WHAT IS EXPECTED —
Go through the listing and set it down exactly, leaving out its pictures.

DATA EXCERPT —
----------------

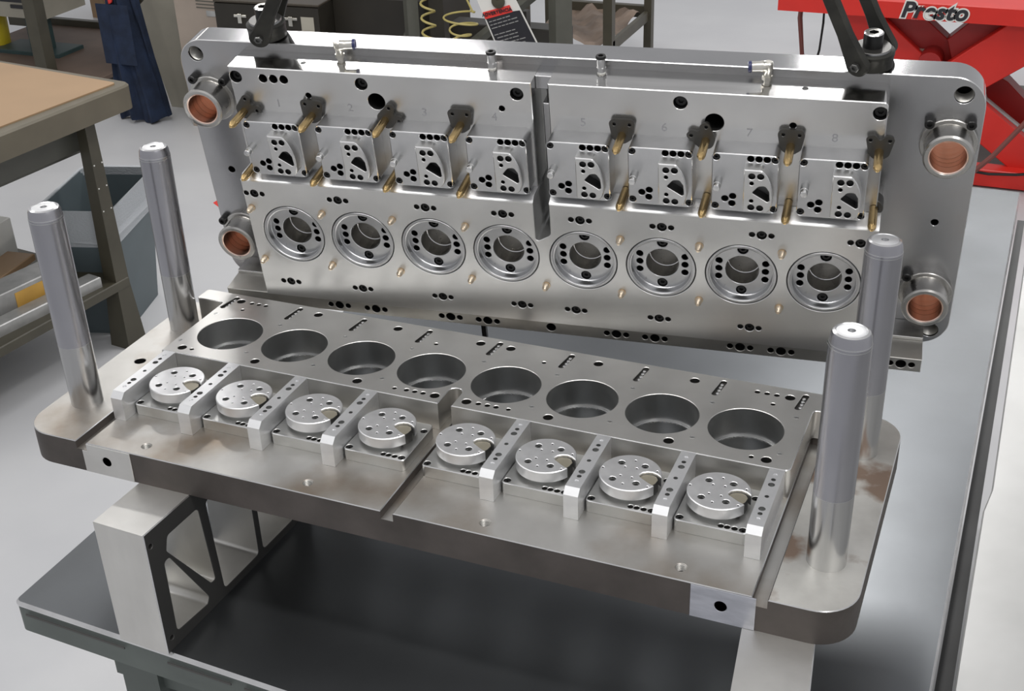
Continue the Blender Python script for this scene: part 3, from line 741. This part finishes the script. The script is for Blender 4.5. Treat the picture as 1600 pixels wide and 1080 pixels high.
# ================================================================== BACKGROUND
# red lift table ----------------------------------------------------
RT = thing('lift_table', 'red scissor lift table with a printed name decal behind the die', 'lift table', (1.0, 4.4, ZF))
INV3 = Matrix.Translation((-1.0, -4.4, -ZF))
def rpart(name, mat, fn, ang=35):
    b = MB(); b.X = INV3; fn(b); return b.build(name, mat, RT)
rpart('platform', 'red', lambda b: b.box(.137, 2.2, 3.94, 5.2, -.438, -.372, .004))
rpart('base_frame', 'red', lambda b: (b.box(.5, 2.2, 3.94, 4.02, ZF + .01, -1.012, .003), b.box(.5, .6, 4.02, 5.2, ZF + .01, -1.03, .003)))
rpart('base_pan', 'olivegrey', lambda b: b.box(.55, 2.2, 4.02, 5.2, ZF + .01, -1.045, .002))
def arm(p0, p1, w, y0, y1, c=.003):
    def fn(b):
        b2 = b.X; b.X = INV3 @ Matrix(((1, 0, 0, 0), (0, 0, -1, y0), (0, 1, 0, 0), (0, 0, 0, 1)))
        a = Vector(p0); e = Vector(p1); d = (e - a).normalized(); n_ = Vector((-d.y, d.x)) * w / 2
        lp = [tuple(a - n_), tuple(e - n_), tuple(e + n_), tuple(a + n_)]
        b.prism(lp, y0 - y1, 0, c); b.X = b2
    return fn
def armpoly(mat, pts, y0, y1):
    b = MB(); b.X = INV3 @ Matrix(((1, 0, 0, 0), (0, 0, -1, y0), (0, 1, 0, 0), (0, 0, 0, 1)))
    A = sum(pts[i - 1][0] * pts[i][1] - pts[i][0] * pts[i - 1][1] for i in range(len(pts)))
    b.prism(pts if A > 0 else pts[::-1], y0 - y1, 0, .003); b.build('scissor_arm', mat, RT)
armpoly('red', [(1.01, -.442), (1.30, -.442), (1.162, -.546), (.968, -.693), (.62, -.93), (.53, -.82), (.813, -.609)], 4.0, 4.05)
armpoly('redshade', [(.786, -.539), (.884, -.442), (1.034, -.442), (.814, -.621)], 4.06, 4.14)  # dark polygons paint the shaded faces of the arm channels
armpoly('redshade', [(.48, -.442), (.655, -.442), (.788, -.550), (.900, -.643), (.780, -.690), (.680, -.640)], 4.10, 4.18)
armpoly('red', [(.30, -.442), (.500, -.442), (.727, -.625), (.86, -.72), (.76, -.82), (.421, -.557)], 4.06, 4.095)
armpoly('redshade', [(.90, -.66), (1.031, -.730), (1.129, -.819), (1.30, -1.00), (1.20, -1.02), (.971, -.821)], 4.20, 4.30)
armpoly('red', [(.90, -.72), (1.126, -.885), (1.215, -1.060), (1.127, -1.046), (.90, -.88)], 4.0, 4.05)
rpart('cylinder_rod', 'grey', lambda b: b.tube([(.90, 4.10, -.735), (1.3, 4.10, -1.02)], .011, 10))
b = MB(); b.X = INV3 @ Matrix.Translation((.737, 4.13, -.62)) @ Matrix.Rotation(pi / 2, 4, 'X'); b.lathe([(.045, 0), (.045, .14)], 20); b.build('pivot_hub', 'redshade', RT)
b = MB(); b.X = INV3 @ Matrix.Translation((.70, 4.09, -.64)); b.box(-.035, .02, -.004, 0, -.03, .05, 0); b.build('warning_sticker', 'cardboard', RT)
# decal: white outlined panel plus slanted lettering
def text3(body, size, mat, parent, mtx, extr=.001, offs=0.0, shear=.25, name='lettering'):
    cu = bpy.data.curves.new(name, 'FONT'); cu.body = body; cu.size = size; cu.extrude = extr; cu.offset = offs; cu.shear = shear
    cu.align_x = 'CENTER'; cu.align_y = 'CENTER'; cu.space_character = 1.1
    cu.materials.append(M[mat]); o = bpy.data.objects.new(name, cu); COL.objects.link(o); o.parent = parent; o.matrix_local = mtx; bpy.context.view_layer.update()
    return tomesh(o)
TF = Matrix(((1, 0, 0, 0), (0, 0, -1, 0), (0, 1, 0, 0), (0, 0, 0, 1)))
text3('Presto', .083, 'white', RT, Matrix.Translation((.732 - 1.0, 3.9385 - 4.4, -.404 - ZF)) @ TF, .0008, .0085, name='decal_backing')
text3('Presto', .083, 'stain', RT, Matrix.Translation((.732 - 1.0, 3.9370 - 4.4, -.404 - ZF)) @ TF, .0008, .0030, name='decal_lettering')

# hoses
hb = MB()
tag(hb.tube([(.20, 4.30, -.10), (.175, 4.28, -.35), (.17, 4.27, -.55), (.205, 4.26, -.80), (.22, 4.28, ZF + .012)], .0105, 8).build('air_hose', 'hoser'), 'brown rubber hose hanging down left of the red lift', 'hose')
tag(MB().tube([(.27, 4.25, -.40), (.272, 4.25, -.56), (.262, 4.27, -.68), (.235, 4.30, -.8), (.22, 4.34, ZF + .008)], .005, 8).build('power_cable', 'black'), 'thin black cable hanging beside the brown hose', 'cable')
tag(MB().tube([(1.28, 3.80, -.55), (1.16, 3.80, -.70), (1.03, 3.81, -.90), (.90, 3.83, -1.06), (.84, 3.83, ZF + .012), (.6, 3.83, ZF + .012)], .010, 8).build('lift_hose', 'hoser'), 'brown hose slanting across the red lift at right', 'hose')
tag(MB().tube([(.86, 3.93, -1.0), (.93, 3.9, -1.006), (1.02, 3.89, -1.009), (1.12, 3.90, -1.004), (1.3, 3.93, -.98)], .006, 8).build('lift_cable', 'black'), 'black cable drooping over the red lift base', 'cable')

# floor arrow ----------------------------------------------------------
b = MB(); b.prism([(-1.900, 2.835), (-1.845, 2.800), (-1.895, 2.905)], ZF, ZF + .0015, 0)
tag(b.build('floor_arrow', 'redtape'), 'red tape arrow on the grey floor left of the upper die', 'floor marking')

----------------

OUTPUT BELOW —
Continue the Blender Python script for this scene: part 3, from line 741. This part finishes the script. The script is for Blender 4.5. Treat the picture as 1600 pixels wide and 1080 pixels high.
# ================================================================== BACKGROUND
# red lift table ----------------------------------------------------
RT = thing('lift_table', 'red scissor lift table with a printed name decal behind the die', 'lift table', (1.0, 4.4, ZF))
INV3 = Matrix.Translation((-1.0, -4.4, -ZF))
def rpart(name, mat, fn, ang=35):
    b = MB(); b.X = INV3; fn(b); return b.build(name, mat, RT)
rpart('platform', 'red', lambda b: b.box(.137, 2.2, 3.94, 5.2, -.438, -.372, .004))
rpart('base_frame', 'red', lambda b: (b.box(.5, 2.2, 3.94, 4.02, ZF + .01, -1.012, .003), b.box(.5, .6, 4.02, 5.2, ZF + .01, -1.03, .003)))
rpart('base_pan', 'olivegrey', lambda b: b.box(.55, 2.2, 4.02, 5.2, ZF + .01, -1.045, .002))
def arm(p0, p1, w, y0, y1, c=.003):
    def fn(b):
        b2 = b.X; b.X = INV3 @ Matrix(((1, 0, 0, 0), (0, 0, -1, y0), (0, 1, 0, 0), (0, 0, 0, 1)))
        a = Vector(p0); e = Vector(p1); d = (e - a).normalized(); n_ = Vector((-d.y, d.x)) * w / 2
        lp = [tuple(a - n_), tuple(e - n_), tuple(e + n_), tuple(a + n_)]
        b.prism(lp, y0 - y1, 0, c); b.X = b2
    return fn
def armpoly(mat, pts, y0, y1):
    b = MB(); b.X = INV3 @ Matrix(((1, 0, 0, 0), (0, 0, -1, y0), (0, 1, 0, 0), (0, 0, 0, 1)))
    A = sum(pts[i - 1][0] * pts[i][1] - pts[i][0] * pts[i - 1][1] for i in range(len(pts)))
    b.prism(pts if A > 0 else pts[::-1], y0 - y1, 0, .003); b.build('scissor_arm', mat, RT)
armpoly('red', [(1.01, -.442), (1.30, -.442), (1.162, -.546), (.968, -.693), (.62, -.93), (.53, -.82), (.813, -.609)], 4.0, 4.05)
armpoly('redshade', [(.786, -.539), (.884, -.442), (1.034, -.442), (.814, -.621)], 4.06, 4.14)  # dark polygons paint the shaded faces of the arm channels
armpoly('redshade', [(.48, -.442), (.655, -.442), (.788, -.550), (.900, -.643), (.780, -.690), (.680, -.640)], 4.10, 4.18)
armpoly('red', [(.30, -.442), (.500, -.442), (.727, -.625), (.86, -.72), (.76, -.82), (.421, -.557)], 4.06, 4.095)
armpoly('redshade', [(.90, -.66), (1.031, -.730), (1.129, -.819), (1.30, -1.00), (1.20, -1.02), (.971, -.821)], 4.20, 4.30)
armpoly('red', [(.90, -.72), (1.126, -.885), (1.215, -1.060), (1.127, -1.046), (.90, -.88)], 4.0, 4.05)
rpart('cylinder_rod', 'grey', lambda b: b.tube([(.90, 4.10, -.735), (1.3, 4.10, -1.02)], .011, 10))
b = MB(); b.X = INV3 @ Matrix.Translation((.737, 4.13, -.62)) @ Matrix.Rotation(pi / 2, 4, 'X'); b.lathe([(.045, 0), (.045, .14)], 20); b.build('pivot_hub', 'redshade', RT)
b = MB(); b.X = INV3 @ Matrix.Translation((.70, 4.09, -.64)); b.box(-.035, .02, -.004, 0, -.03, .05, 0); b.build('warning_sticker', 'cardboard', RT)
# decal: white outlined panel plus slanted lettering
def text3(body, size, mat, parent, mtx, extr=.001, offs=0.0, shear=.25, name='lettering'):
    cu = bpy.data.curves.new(name, 'FONT'); cu.body = body; cu.size = size; cu.extrude = extr; cu.offset = offs; cu.shear = shear
    cu.align_x = 'CENTER'; cu.align_y = 'CENTER'; cu.space_character = 1.1
    cu.materials.append(M[mat]); o = bpy.data.objects.new(name, cu); COL.objects.link(o); o.parent = parent; o.matrix_local = mtx; bpy.context.view_layer.update()
    return tomesh(o)
TF = Matrix(((1, 0, 0, 0), (0, 0, -1, 0), (0, 1, 0, 0), (0, 0, 0, 1)))
text3('Presto', .083, 'white', RT, Matrix.Translation((.732 - 1.0, 3.9385 - 4.4, -.404 - ZF)) @ TF, .0008, .0085, name='decal_backing')
text3('Presto', .083, 'stain', RT, Matrix.Translation((.732 - 1.0, 3.9370 - 4.4, -.404 - ZF)) @ TF, .0008, .0030, name='decal_lettering')

# hoses
hb = MB()
tag(hb.tube([(.20, 4.30, -.10), (.175, 4.28, -.35), (.17, 4.27, -.55), (.205, 4.26, -.80), (.22, 4.28, ZF + .012)], .0105, 8).build('air_hose', 'hoser'), 'brown rubber hose hanging down left of the red lift', 'hose')
tag(MB().tube([(.27, 4.25, -.40), (.272, 4.25, -.56), (.262, 4.27, -.68), (.235, 4.30, -.8), (.22, 4.34, ZF + .008)], .005, 8).build('power_cable', 'black'), 'thin black cable hanging beside the brown hose', 'cable')
tag(MB().tube([(1.28, 3.80, -.55), (1.16, 3.80, -.70), (1.03, 3.81, -.90), (.90, 3.83, -1.06), (.84, 3.83, ZF + .012), (.6, 3.83, ZF + .012)], .010, 8).build('lift_hose', 'hoser'), 'brown hose slanting across the red lift at right', 'hose')
tag(MB().tube([(.86, 3.93, -1.0), (.93, 3.9, -1.006), (1.02, 3.89, -1.009), (1.12, 3.90, -1.004), (1.3, 3.93, -.98)], .006, 8).build('lift_cable', 'black'), 'black cable drooping over the red lift base', 'cable')

# floor arrow ----------------------------------------------------------
b = MB(); b.prism([(-1.900, 2.835), (-1.845, 2.800), (-1.895, 2.905)], ZF, ZF + .0015, 0)
tag(b.build('floor_arrow', 'redtape'), 'red tape arrow on the grey floor left of the upper die', 'floor marking')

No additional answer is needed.